The problem
Reply with one number: how many lines contain the word "picture".

------------

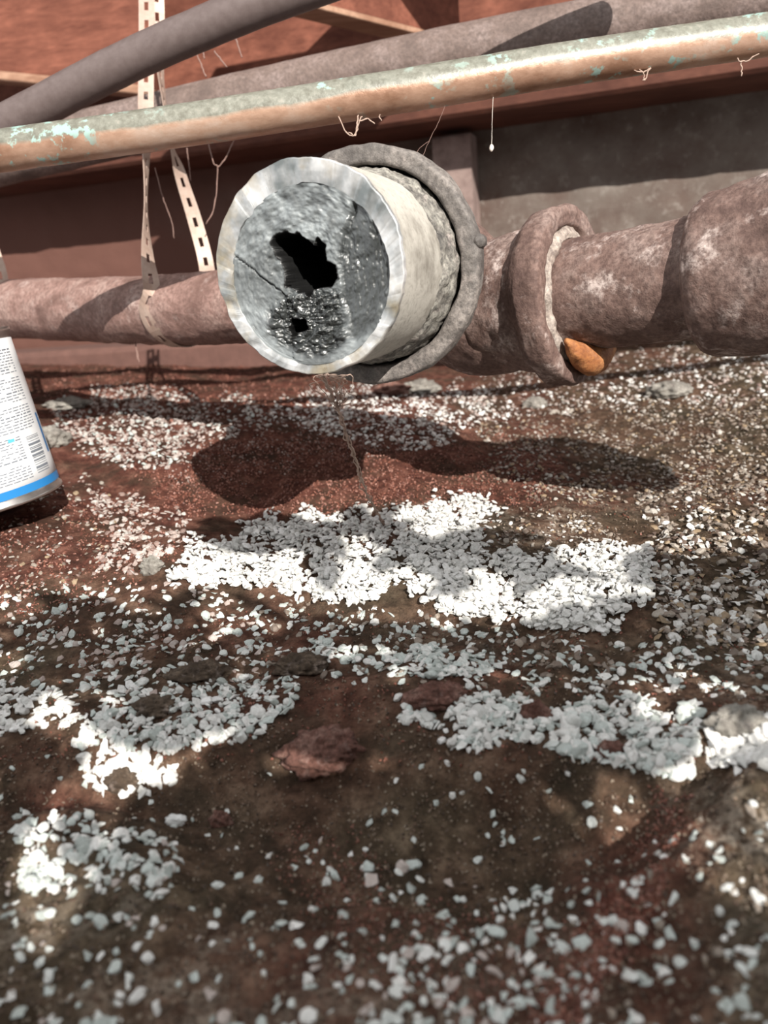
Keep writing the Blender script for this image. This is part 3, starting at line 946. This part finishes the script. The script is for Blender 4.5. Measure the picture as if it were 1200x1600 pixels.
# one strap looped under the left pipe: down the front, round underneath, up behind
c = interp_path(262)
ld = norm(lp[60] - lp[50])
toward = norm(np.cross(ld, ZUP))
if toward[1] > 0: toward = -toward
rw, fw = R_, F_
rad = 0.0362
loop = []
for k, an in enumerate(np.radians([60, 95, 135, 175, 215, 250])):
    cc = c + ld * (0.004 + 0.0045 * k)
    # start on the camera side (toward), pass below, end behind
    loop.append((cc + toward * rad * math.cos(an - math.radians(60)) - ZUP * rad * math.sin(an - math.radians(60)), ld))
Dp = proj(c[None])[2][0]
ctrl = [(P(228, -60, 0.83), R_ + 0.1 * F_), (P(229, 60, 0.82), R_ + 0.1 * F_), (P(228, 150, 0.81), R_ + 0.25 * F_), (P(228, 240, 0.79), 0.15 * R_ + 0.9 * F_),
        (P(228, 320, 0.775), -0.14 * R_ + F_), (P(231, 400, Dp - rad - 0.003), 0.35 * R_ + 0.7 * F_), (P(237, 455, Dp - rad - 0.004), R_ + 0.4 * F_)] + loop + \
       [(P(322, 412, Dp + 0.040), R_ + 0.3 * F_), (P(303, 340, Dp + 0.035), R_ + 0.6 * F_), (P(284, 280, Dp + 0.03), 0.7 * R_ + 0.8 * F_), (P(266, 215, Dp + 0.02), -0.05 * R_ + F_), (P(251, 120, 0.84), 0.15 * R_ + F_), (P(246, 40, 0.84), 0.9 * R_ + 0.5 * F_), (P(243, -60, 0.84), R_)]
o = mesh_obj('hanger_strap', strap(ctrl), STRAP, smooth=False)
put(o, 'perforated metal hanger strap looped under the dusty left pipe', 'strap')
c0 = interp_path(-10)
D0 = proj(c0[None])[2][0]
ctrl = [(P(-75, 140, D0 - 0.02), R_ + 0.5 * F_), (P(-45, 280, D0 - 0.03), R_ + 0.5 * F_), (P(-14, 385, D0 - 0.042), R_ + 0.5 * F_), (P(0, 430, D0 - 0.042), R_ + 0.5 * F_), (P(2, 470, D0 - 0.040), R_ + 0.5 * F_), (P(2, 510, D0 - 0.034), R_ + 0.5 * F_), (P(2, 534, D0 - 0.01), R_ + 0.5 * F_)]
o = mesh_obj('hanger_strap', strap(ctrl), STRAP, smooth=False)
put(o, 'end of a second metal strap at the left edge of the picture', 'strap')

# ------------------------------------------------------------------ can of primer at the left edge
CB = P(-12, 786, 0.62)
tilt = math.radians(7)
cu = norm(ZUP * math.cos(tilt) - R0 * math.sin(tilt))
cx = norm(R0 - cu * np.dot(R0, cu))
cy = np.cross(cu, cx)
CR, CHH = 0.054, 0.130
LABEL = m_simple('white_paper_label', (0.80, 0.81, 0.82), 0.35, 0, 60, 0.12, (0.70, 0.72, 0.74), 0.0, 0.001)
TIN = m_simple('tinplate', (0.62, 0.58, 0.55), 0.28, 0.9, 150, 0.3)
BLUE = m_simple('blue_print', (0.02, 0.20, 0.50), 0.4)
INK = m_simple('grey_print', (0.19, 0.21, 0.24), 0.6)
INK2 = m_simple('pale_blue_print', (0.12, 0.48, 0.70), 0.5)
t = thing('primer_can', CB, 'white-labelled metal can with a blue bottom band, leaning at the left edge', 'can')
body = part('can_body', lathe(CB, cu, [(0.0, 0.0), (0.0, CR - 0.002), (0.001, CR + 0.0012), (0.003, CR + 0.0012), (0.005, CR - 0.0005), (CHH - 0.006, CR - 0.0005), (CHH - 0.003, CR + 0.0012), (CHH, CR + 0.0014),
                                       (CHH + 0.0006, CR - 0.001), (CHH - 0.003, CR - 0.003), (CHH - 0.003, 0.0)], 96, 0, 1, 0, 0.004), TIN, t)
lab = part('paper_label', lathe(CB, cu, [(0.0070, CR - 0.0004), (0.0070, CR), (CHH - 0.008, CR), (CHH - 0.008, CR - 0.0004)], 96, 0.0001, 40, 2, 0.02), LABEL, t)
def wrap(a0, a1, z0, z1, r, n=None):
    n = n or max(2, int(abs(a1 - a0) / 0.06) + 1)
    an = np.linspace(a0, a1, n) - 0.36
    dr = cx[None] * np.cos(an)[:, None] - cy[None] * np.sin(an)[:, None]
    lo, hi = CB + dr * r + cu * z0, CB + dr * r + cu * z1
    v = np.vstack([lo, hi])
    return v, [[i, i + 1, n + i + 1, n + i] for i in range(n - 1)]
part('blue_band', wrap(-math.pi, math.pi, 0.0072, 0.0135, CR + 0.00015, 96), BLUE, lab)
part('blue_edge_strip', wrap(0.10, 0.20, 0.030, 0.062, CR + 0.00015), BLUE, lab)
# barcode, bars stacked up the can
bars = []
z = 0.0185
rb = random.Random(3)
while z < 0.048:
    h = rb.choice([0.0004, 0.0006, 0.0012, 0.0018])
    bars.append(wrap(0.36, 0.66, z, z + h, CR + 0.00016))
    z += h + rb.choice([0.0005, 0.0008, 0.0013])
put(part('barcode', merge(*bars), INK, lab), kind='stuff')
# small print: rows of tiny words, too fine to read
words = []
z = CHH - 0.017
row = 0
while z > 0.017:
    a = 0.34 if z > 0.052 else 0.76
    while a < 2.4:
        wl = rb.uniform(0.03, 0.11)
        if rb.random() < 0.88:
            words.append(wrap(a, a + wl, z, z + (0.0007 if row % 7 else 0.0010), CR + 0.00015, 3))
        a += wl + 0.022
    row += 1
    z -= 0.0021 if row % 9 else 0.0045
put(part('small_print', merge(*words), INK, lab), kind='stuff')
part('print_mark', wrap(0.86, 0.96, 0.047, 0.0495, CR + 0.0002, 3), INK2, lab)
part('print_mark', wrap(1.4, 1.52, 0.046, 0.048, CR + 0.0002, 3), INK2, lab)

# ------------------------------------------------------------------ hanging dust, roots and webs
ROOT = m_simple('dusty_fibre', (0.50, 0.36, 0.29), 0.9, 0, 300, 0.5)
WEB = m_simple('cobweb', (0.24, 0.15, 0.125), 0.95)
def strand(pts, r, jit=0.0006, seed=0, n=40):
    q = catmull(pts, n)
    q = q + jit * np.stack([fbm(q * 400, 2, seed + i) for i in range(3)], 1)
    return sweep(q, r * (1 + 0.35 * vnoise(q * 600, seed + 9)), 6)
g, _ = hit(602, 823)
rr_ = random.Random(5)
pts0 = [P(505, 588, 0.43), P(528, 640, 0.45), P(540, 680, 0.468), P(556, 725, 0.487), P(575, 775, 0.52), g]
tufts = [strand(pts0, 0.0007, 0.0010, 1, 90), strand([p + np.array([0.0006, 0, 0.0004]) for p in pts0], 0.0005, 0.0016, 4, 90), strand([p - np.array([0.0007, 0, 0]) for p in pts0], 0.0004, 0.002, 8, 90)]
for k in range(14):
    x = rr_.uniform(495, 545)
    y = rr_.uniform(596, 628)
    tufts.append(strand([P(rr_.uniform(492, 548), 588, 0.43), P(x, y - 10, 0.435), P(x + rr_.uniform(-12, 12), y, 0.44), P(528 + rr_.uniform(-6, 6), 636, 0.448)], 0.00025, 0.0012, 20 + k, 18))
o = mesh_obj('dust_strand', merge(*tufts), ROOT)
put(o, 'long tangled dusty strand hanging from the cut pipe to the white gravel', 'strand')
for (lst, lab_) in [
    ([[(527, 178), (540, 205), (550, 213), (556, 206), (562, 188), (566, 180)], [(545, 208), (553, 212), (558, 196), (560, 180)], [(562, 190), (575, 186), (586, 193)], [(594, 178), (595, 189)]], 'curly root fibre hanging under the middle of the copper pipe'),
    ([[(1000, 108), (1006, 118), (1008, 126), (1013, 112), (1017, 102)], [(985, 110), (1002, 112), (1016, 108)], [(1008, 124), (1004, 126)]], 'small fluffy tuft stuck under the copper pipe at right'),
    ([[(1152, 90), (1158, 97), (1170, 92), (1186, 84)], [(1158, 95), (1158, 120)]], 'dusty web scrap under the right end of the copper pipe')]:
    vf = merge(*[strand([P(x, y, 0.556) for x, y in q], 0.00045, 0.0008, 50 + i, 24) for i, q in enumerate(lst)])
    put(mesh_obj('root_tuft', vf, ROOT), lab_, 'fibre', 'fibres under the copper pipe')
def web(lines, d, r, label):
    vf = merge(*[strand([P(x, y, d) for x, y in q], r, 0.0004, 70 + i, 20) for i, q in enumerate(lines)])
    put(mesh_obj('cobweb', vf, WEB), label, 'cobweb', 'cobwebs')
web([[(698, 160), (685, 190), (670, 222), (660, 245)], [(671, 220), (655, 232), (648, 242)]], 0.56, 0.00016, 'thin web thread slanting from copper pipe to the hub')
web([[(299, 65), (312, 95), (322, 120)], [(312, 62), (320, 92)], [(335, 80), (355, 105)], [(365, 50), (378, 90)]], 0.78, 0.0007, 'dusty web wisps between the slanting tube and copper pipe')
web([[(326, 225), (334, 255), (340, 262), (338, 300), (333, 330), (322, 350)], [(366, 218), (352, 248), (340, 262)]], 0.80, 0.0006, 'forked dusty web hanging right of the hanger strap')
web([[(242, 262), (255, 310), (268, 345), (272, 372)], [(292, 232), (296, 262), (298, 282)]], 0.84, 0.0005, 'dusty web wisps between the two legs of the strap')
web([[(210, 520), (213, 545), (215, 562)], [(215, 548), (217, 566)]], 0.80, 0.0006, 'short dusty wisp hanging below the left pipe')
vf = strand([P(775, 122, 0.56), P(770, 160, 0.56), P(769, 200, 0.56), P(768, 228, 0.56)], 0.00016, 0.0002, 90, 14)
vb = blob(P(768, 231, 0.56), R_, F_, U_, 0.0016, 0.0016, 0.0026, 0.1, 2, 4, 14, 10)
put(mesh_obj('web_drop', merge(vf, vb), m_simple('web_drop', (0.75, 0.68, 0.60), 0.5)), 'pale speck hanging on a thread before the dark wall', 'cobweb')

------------

Written response
2